For purposes of this paragraph, promotional literature or a public announcement or advertisement which merely describes the available facilities and services on the property does not in itself constitute a reckless or grossly negligent promotion.
(5) An act of gross negligence by a public entity or a public employee which is the proximate cause of the injury.
Nothing in this subdivision creates a duty of care or basis of liability for personal injury or for damage to personal property.

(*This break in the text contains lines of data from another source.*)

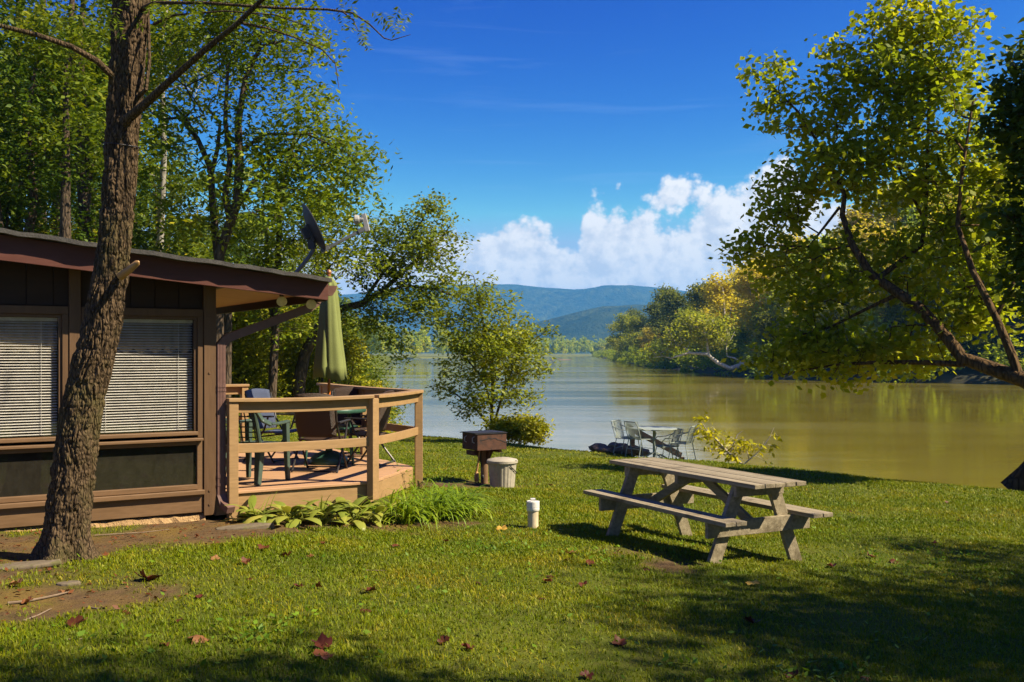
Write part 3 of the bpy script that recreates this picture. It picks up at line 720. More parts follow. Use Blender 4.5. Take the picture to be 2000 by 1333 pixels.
for i, (z, r) in enumerate(cprof):
    for j in range(n_):
        a = 2 * PI * j / n_; dp = .10 + .34 * min(1, i / 4)
        fold = min(1, .78 * abs(math.sin(2 * a + .25 * math.sin(i * .7) + .9)) ** .6 + .30 * abs(math.sin(3.0 * a + .4 + .12 * i)) ** 1.5)
        q = r * (1 - dp * (1 - fold)) * (1 + .07 * math.sin(a + 1 + i * .12))
        vs.append((q * math.cos(a + .05 * i), q * math.sin(a + .05 * i), z - (.075 * fold + .02 * math.sin(3 * a) if i == len(cprof) - 1 else 0)))
for i in range(len(cprof) - 1):
    for j in range(n_): fs.append((i * n_ + j, (i + 1) * n_ + j, (i + 1) * n_ + (j + 1) % n_, i * n_ + (j + 1) % n_))
cb = MB().add(vs, fs)
co_ = cb.build('canopy', M['umbrella'], um, True); sm = co_.modifiers.new('s', 'SOLIDIFY'); sm.thickness = .004
tl = MB().lathe([(.03, 2.405), (.05, 2.385), (.085, 2.33), (.105, 2.25), (.10, 2.255), (.075, 2.335), (.03, 2.39)], n=48, fn=lambda a, i, r: r * (1 + .14 * math.sin(8 * a) * (i in (2, 3, 4, 5))))
tl.build('top_flap', M['umbrella'], um, True)
MB().lathe([(.012, 2.40), (.024, 2.41), (.026, 2.425), (.016, 2.432), (.03, 2.45), (.033, 2.47), (.022, 2.49), (.004, 2.498)], n=20).build('finial', M['finial'], um, True)
MB().lathe([(.25, .0), (.255, .02), (.235, .07), (.18, .12), (.09, .155), (.045, .165), (.04, .25), (.025, .255)], n=40).build('base', M['greenmetal'], um, True)
rb = MB()
for i in range(8):
    a = i * PI / 4 + .1; rb.tube([(.06 * math.cos(a), .06 * math.sin(a), 1.5), (.13 * math.cos(a), .13 * math.sin(a), 1.05)], .008, 6)
rb.build('rib', M['black'], um)

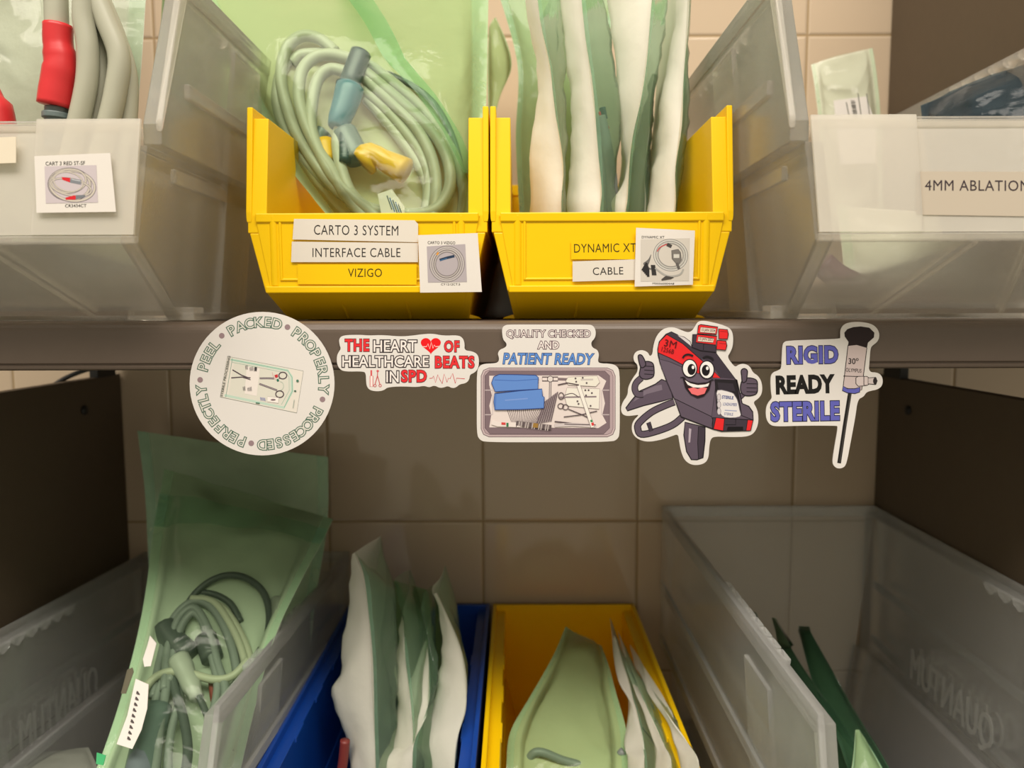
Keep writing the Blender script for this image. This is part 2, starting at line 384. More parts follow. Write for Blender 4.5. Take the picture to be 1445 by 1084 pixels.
YB = dict(W=.1385, L=.29, H=.123, hf=.0600, hb=.0165, rb=.032, ys=.008, th=.011, t=.0026, led=.006, step=.001, taper=.012)
CB = dict(W=.210, L=.372, H=.178, hf=.0945, hb=.0385, rb=.060, ys=.032, th=.009, t=.0028, led=.006, step=.007, taper=.012, clear=True)
BZ = .0006
bin_a = make_bin('yellow hopper bin with two white strips and a photo card, a cable pouch in it', -.0855, yb=.32, zb=BZ, mat=YELLOW, group='yellow plastic bins', **YB)
bin_b = make_bin('yellow hopper bin with one white strip and photo card, packed with upright pouches', .0555, yb=.32, zb=BZ, mat=YELLOW, group='yellow plastic bins', **YB)
bin_ul = make_bin('clear hopper bin at upper left with a red-tipped cable card on its front', -.2745, yb=.329, zb=BZ, mat=CLEAR, group='clear plastic bins', **CB)
bin_ur = make_bin('clear hopper bin at upper right with clear lettered tape on its front', .2355, yb=.327, zb=BZ, mat=CLEAR, group='clear plastic bins', **CB)
YL = dict(YB); YL.update(H=.127)
CL = dict(CB); CL.update(W=.205)
CR = dict(CB); CR.update(W=.208, H=.2262, L=.425)
bin_blue = make_bin('blue plastic bin on the lower shelf full of upright white and green pouches', -.0965, yb=.322, zb=ZL+.0006, mat=BLUE, group='lower shelf bins', **YL)
bin_y = make_bin('yellow plastic bin on the lower shelf with a leaning green pouch', .0470, yb=.322, zb=ZL+.0006, mat=YELLOW, group='lower shelf bins', **YL)
bin_ll = make_bin('clear bin at lower left with a cable-filled green pouch, tilted up at the front', -.2700, yb=.322, zb=ZL+.0006, mat=CLEAR_D, group='lower shelf bins', rot=(-.055, 0, 0), **CL)
bin_lr = make_bin('tall clear bin at lower right, mostly empty with dim green pouches at the bottom', .2475, yb=.322, zb=ZL+.0006, mat=CLEAR_D, group='lower shelf bins', **CR)

# ------------------------------------------------------------------ flat printed artwork
_tx = {}
def text_geo(s, off, sp=1.0):
    k = (s, off, sp)
    if k not in _tx:
        c = bpy.data.curves.new('t', 'FONT'); c.body = s; c.offset = off; c.resolution_u = 3; c.space_character = sp
        o = bpy.data.objects.new('t', c); COL.objects.link(o)
        dg = bpy.context.evaluated_depsgraph_get(); me = bpy.data.meshes.new_from_object(o.evaluated_get(dg))
        _tx[k] = ([(v.co.x, v.co.y) for v in me.vertices], [tuple(p.vertices) for p in me.polygons])
        bpy.data.objects.remove(o); bpy.data.curves.remove(c); bpy.data.meshes.remove(me)
    return _tx[k]

class Art:
    """flat print: source coordinates (ox + x/s, oy + y/s) of the photograph put on the plane y = Y"""
    def __init__(s, Y, ox=0, oy=0, sc_=1.0, step=6e-6):
        s.Y, s.ox, s.oy, s.s, s.step = Y, ox, oy, sc_, step
        s.mb = MB(); s.mats = []; s.layer = 0
    def M(s, x, y, lay): return P(s.ox + x/s.s, s.oy + y/s.s, s.Y - lay*s.step)
    def mi(s, c):
        m = c if isinstance(c, bpy.types.Material) else ink(c)
        if m not in s.mats: s.mats.append(m)
        return s.mats.index(m)
    def raw(s, pts, faces, c, lay):
        i = s.mi(c); b = len(s.mb.v)
        for x, y in pts: s.mb.v.append(s.M(x, y, lay))
        for f in faces: s.mb.face([b + k for k in f], i)
    def poly(s, pts, c, smooth=0, line=None, lw=4):
        s.layer += 1
        if smooth: pts = [(p.x, p.y) for p in catmull([(x, y, 0) for x, y in pts], smooth, True)]
        f = tessellate_polygon([[Vector((x, y, 0)) for x, y in pts]])
        s.raw(pts, f, c, s.layer)
        if line is not None: s.stroke(list(pts) + [pts[0]], lw, line)
    def stroke(s, pts, wd, c, smooth=0, same=False):
        if not same: s.layer += 1
        if smooth: pts = [(p.x, p.y) for p in catmull([(x, y, 0) for x, y in pts], smooth)]
        P2 = [Vector((x, y)) for x, y in pts]; n = len(P2); Lf = []; Rg = []
        for i, p in enumerate(P2):
            a = P2[max(i-1, 0)]; b = P2[min(i+1, n-1)]
            if i in (0, n-1) and (P2[0]-P2[-1]).length < 1e-6: a, b = P2[-2], P2[1]
            d = (b - a)
            if d.length < 1e-9: d = Vector((1, 0))
            d.normalize(); q = Vector((-d.y, d.x)) * wd/2
            Lf.append(tuple(p + q)); Rg.append(tuple(p - q))
        s.raw(Lf + Rg, [(i, i+1, n+i+1, n+i) for i in range(n-1)], c, s.layer)
    def ell(s, cx, cy, rx, ry, c, line=None, lw=4, n=36):
        s.poly([(cx + rx*math.cos(2*math.pi*k/n), cy + ry*math.sin(2*math.pi*k/n)) for k in range(n)], c, 0, line, lw)
    def ring(s, cx, cy, rx, ry, wd, c, rot=0, n=40, a0=0, a1=360):
        ca, sa = math.cos(rot), math.sin(rot); pts = []
        for k in range(n+1):
            a = math.radians(a0 + (a1-a0)*k/n); x, y = rx*math.cos(a), ry*math.sin(a)
            pts.append((cx + x*ca - y*sa, cy + x*sa + y*ca))
        s.stroke(pts, wd, c)
    def rect(s, x0, y0, x1, y1, c, line=None, lw=4): s.poly([(x0,y0),(x1,y0),(x1,y1),(x0,y1)], c, 0, line, lw)
    def text(s, t, x0, y0, x1, y1, c, off=0.0, ang=0, shear=0, sp=1.0, new=True):
        if new: s.layer += 1
        g0 = text_geo(t, 0.0, sp)[0]; v, f = text_geo(t, off, sp)
        ax, bx = min(p[0] for p in g0), max(p[0] for p in g0); ay, by = min(p[1] for p in g0), max(p[1] for p in g0)
        kx, ky = (x1-x0)/(bx-ax), (y1-y0)/(by-ay); mx, my = (x0+x1)/2, (y0+y1)/2; a = math.radians(ang); pts = []
        for gx, gy in v:
            X = (gx-(ax+bx)/2)*kx; Yv = (gy-(ay+by)/2)*ky; X += shear*Yv
            pts.append((mx + X*math.cos(a) + Yv*math.sin(a), my - (-X*math.sin(a) + Yv*math.cos(a))))
        s.raw(pts, f, c, s.layer)
    def outlined(s, t, x0, y0, x1, y1, fill, line, o1=.02, o2=.045, **k):
        s.text(t, x0, y0, x1, y1, line, o2, **k); s.text(t, x0, y0, x1, y1, fill, o1, **k)
    def char(s, ch, cx, cy, h, ang, c, off=0, new=True):
        if new: s.layer += 1
        g0 = text_geo(ch, 0.0)[0]; v, f = text_geo(ch, off)
        ax, bx = min(p[0] for p in g0), max(p[0] for p in g0); ay, by = min(p[1] for p in g0), max(p[1] for p in g0)
        k = h/(by-ay); a = math.radians(ang)
        s.raw([(cx + ((gx-(ax+bx)/2)*k)*math.cos(a) + ((gy-(ay+by)/2)*k)*math.sin(a),
                cy - (-((gx-(ax+bx)/2)*k)*math.sin(a) + ((gy-(ay+by)/2)*k)*math.cos(a))) for gx, gy in v], f, c, s.layer)
    def build(s, name, parent, wroot=None):
        wroot = wroot or parent
        b = s.mb; me = bpy.data.meshes.new(name); inv = wroot.location
        me.from_pydata([tuple(p - inv) for p in b.v], [], b.f)
        for m in s.mats: me.materials.append(m)
        for p, m in zip(me.polygons, b.m): p.material_index = m
        me.update(); o = bpy.data.objects.new(name, me); COL.objects.link(o); o.parent = parent
        return o
def plate(name, pts, Y, th, mat, root, ox=0, oy=0, s=1.0, smooth=0, bevel=0):
    """die-cut sheet of real thickness th whose back lies on y = Y"""
    for _ in range(2 if smooth else 0):
        pts = [q_ for a_, b_ in zip(pts, pts[1:] + pts[:1]) for q_ in ((a_[0]*.75 + b_[0]*.25, a_[1]*.75 + b_[1]*.25), (a_[0]*.25 + b_[0]*.75, a_[1]*.25 + b_[1]*.75))]
    A = [P(ox + x/s, oy + y/s, Y) for x, y in pts]; B = [p + Vector((0, -th, 0)) for p in A]
    b = MB(); n = len(A); tri = tessellate_polygon([[Vector((x, y, 0)) for x, y in pts]])
    ia = [b.vert(p) for p in A]; ib = [b.vert(p) for p in B]
    for t in tri: b.face([ib[k] for k in t]); b.face([ia[k] for k in t][::-1])
    for k in range(n): b.face((ia[k], ia[(k+1)%n], ib[(k+1)%n], ib[k]))
    r2 = root
    me = bpy.data.meshes.new(name); me.from_pydata([tuple(p - root.location) for p in b.v], [], b.f); me.materials.append(mat)
    bm = bmesh.new(); bm.from_mesh(me); bmesh.ops.recalc_face_normals(bm, faces=bm.faces); bm.to_mesh(me); bm.free()
    o = bpy.data.objects.new(name, me); COL.objects.link(o); o.parent = root; return o

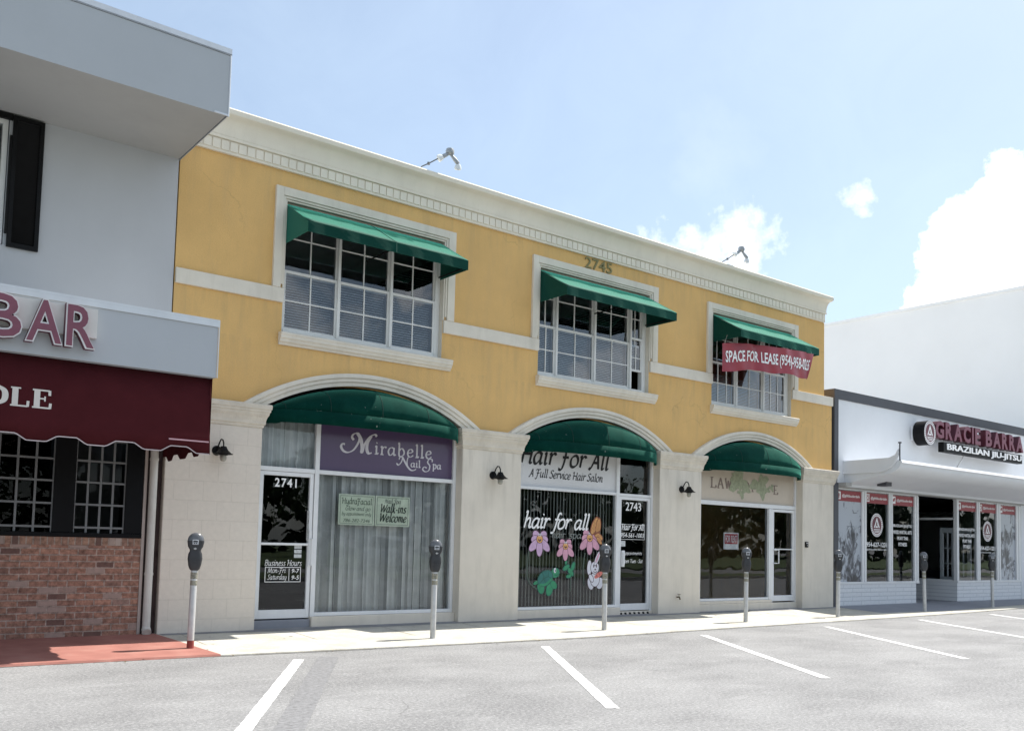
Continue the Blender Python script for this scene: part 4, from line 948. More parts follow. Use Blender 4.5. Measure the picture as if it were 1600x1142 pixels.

(d) Nothing in this section shall limit the liability of an independent concessionaire, or any person or organization other than the public entity, whether or not the person or organization has a contractual relationship with the public entity to use the public property, for injuries or damages suffered in any case as a result of the operation of a hazardous recreational activity on public property by the concessionaire, person, or organization.
Patty Ciesla
Executive Director
Northern California Mountain Bicycling Association
PO Box 785, Los Altos, CA 94023-0785
650-917-1741
patty.ciesla@norcamba.org
www.norcamba.org
Comment from richard julien
Time: October 20, 2006, 8:39 pm
Yes we need as many faces as possible. the petition is going strong and once more Petition forms are available it can keep it’s momentum. I am not looking forward to have to go back to riding Daley and Penasquitos. Traveling is not an option most of the time. I kind of got away from surfing along with it’s crowds and attitudes. But might have to pick it up again. Flightline was and could continue to be a great outlet. Riding on those boring trails of the other local rides is so unappealing. LETS put as much energy into flightline as possible. A public access between calaveras and flightline is an idea that needs to be examined.
Comment from Joe Reylek
Time: November 7, 2006, 9:32 am
Got this e-mail from a co-worker this morning:
Demo of the ridge trail is officially underway. The trailheads for both trails are now blocked with piles of debris. Postholes have been dug at the culvert, presumably in advance of a gate. Work crews are working their way down the ridge pulling out bridges, posts, etc… It appears as though they have marked trails to be worked with small irrigation marker flags. Creek crossing bridges are still intact, although I would expect them to be gone by the end of the week.
Fork officially stuck in!
So much for diplomacy….
Comment from richard julien
Time: November 7, 2006, 3:51 pm
Biggest loss here is for the credibility of cnlm. Can you image noble existing when you have small minded moves like the one at flightline. The forest service has to be credited with being one hell of alot more progressive than cnlm. They have allowed noble to remain riddable in all it’s technical glory. They frown on anyone manipulting the trails to try and sanitize them down. I am going up there this weekend to pay homage to Noble. Flightline man made technicals pale in comparison to the difficulty thrown at you by Noble. Bummer is it a drive away and not an after work ride. From what I heard we might ‘ve had the ranger from there speak to the county concerning the issues at flightline but we hardly had the time to get that together. But cnlm must have better expertise on their staff. I’ve been a know it all before and the landing can get pretty hard.